Another quote that struck me, this time from Andre Bazin via Matt Zoller Seitz in NY Press:

…I found myself trying to recall an Andre Bazin observation. When I got home, I found it in Bazin’s What is Cinema? Vol. II. In Umberto D., writes Bazin, “The narrative unit is not the episode, the event, the sudden turn of events, or the character of its protagonists; it is the succession of concrete instants of life, no one of which can be said to be more important than another, for their ontological equality destroys drama at its very basis.”

Comments

  1. The man was a poet.
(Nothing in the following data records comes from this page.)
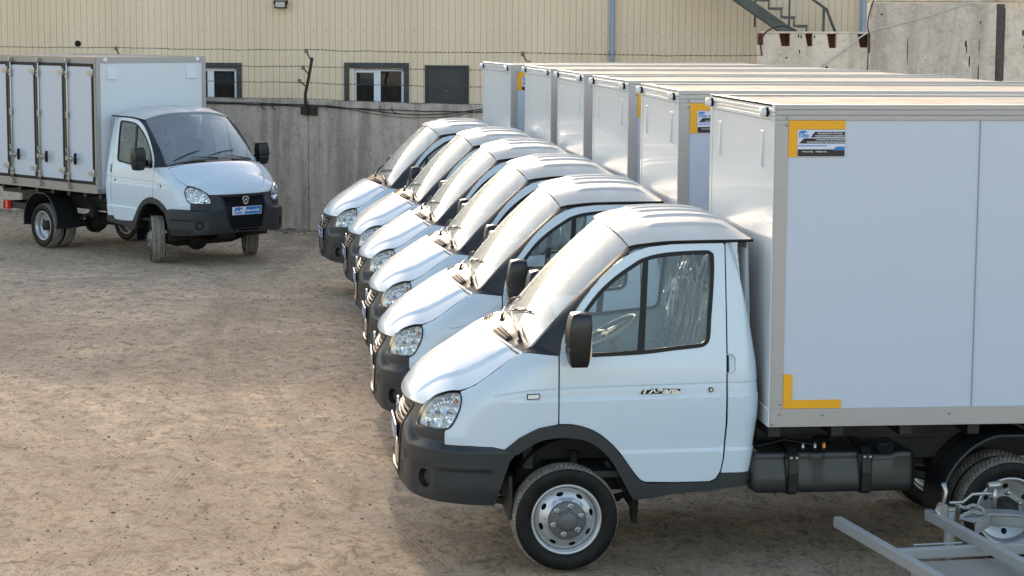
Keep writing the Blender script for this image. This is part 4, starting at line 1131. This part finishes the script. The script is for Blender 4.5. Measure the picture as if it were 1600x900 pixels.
M['cowl2']=paint('pillar_cover_black',(.006,.008,.014),.03,.5,0)
M['tankp']=paint('moulded_black_plastic',(.009,.010,.012),.12,.38,.1,(.07,.06,.05))
M['gap2']=mat('panel_joint_grey',(.30,.33,.38),.7)
M['alu3']=mat('pale_aluminium_strip',(.62,.60,.60),.4,.3)
M['anth2']=paint('dark_shutter_steel',(.022,.024,.027),.05,.45,.1)
M['brown']=concrete('brown_joint',(.12,.10,.085),(.16,.135,.115),(.06,.05,.045),2)
# ------------------------------------------------------------------ ground
def gheight(x,y):
    v=.016*noise.noise(Vector((x*.5,y*.5,1)))+.010*noise.noise(Vector((x*1.7,y*1.7,5)))+.005*noise.noise(Vector((x*5,y*5,9)))
    return v
def make_ground():
    xs=np.concatenate([[-900,-300,-100,-40,-18],np.arange(-9.5,6.01,.07),[9,14,25,60,200,900]])
    ys=np.concatenate([[-900,-300,-100,-50,-25,-14,-9],np.arange(-5,24.01,.07),[27,32,40,60,120,400,900]])
    V=[];nx,ny=len(xs),len(ys)
    for y in ys:
        for x in xs:
            f=1 if(-9.6<x<6.1 and -5.1<y<24.1) else .3
            V.append((x,y,gheight(x,y)*f-.006))
    F=[(j*nx+i,j*nx+i+1,(j+1)*nx+i+1,(j+1)*nx+i) for j in range(ny-1) for i in range(nx-1)]
    me=bpy.data.meshes.new('ground');me.from_pydata(V,[],F);me.materials.append(M['dirt']);me.polygons.foreach_set('use_smooth',[True]*len(F))
    o=bpy.data.objects.new('ground',me);C.objects.link(o);tag(o,kind='structure')
make_ground()
def pebbles(name,label,mtl,num,r0,r1,seed,region):
    rnd=random.Random(seed);mb=MB()
    ico=[(0,0,1),(.89,0,.45),(.28,.85,.45),(-.72,.53,.45),(-.72,-.53,.45),(.28,-.85,.45),(.72,.53,-.45),(-.28,.85,-.45),(-.89,0,-.45),(-.28,-.85,-.45),(.72,-.53,-.45),(0,0,-1)]
    fc=[(0,1,2),(0,2,3),(0,3,4),(0,4,5),(0,5,1),(1,6,2),(2,7,3),(3,8,4),(4,9,5),(5,10,1),(6,7,2),(7,8,3),(8,9,4),(9,10,5),(10,6,1),(6,11,7),(7,11,8),(8,11,9),(9,11,10),(10,11,6)]
    for _ in range(num):
        x,y=region(rnd)
        r=r0+(r1-r0)*rnd.random()**4;sx,sy,sz=rnd.uniform(.7,1.5),rnd.uniform(.7,1.2),rnd.uniform(.35,.75);a=rnd.random()*PI
        z=gheight(x,y)-.006+r*sz*.25;b=len(mb.V)
        for p in ico:
            j=rnd.uniform(.75,1.2);px,py=p[0]*r*sx*j,p[1]*r*sy*j
            mb.v((x+px*math.cos(a)-py*math.sin(a),y+px*math.sin(a)+py*math.cos(a),z+p[2]*r*sz*j))
        for f in fc: mb.f([b+i for i in f])
    o=mb.build(name,mtl);tag(o,label,'gravel',kind='stuff')
reg=lambda rnd:(rnd.uniform(-7,3.4),-3+rnd.random()**1.2*25)
pebbles('gravel','small dark stones and clods scattered over the dirt yard','stone',12000,.003,.014,3,reg)
def heap(rnd):
    u=rnd.uniform(-8,3);d=abs(rnd.gauss(0,.25));return(-1.27+.7848*u-.6198*d-.05,21.74-.6198*u-.7848*d-.05)
pebbles('rubble','grey rubble and crumbs lying along the foot of the concrete wall','stone',900,.012,.055,5,heap)

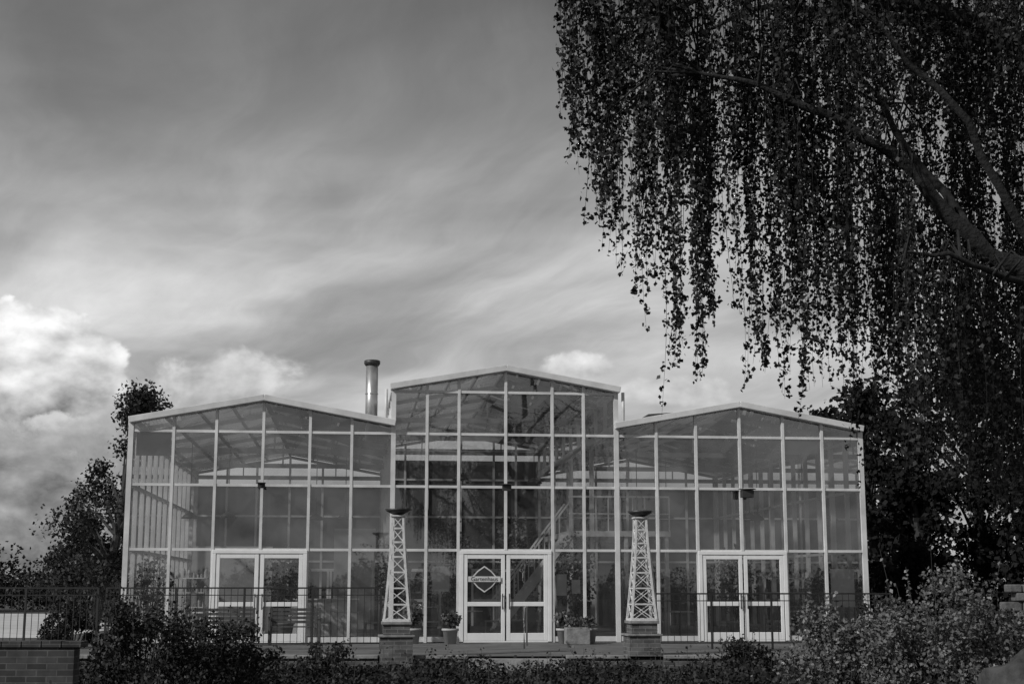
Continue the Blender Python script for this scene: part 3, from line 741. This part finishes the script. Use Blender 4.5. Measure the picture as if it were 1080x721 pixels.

Ever read
    «Il neige sur le cinéma», in which he discusses snow in the films of Georges Méliès, Jean Renoir, Charlie Chaplin, Leopold Lindtberg, René Clair, Robert Flaherty, and especially La Symphonie pastorale, Jean Delannoy’s film based on Gide’s novella? He compares the snow in Delannoy’s film to Gide’s use of the past perfect.
    Quite beautiful.

  2. Sounds great. Too bad it’s not online; I’ll try to remember to look for it at the library.

  3. F. David Bower says

    Surely it is simply a mistake to try to identify units of narrative. Narrative is by definition the flow (in a constructed narrative at least) from point A to point B, or at least through various points.
    So OF COURSE certain points can be said to be more important than others. This has no implications for a discussion of narrative, whose job it is to create meaning by linking various points of action, characterisation etc. into a coherent whole. A narrative has no intrinsic meaning (like notated logic… or grammar!) but the way it works is precisely to give certain kinds of importance (meaning) to events which could otherwise be seen only as disconnected fragments.
    Without a narrative, events have equal (i.e. zero) meaning. With one, it all starts to make sense (i.e. meanings are established in a relational fashion by the narrative).
    Is this what he meant, and I’ve just read it wrong? Having not read it in context, it seems like he’s contradicting both himself and most people’s understanding of narrative.
    Saying something that seems to reinvent or redefine a term or concept is not necessarily clever. Some of the least rigorous thinkers do it regularly to great acclaim. It bores me.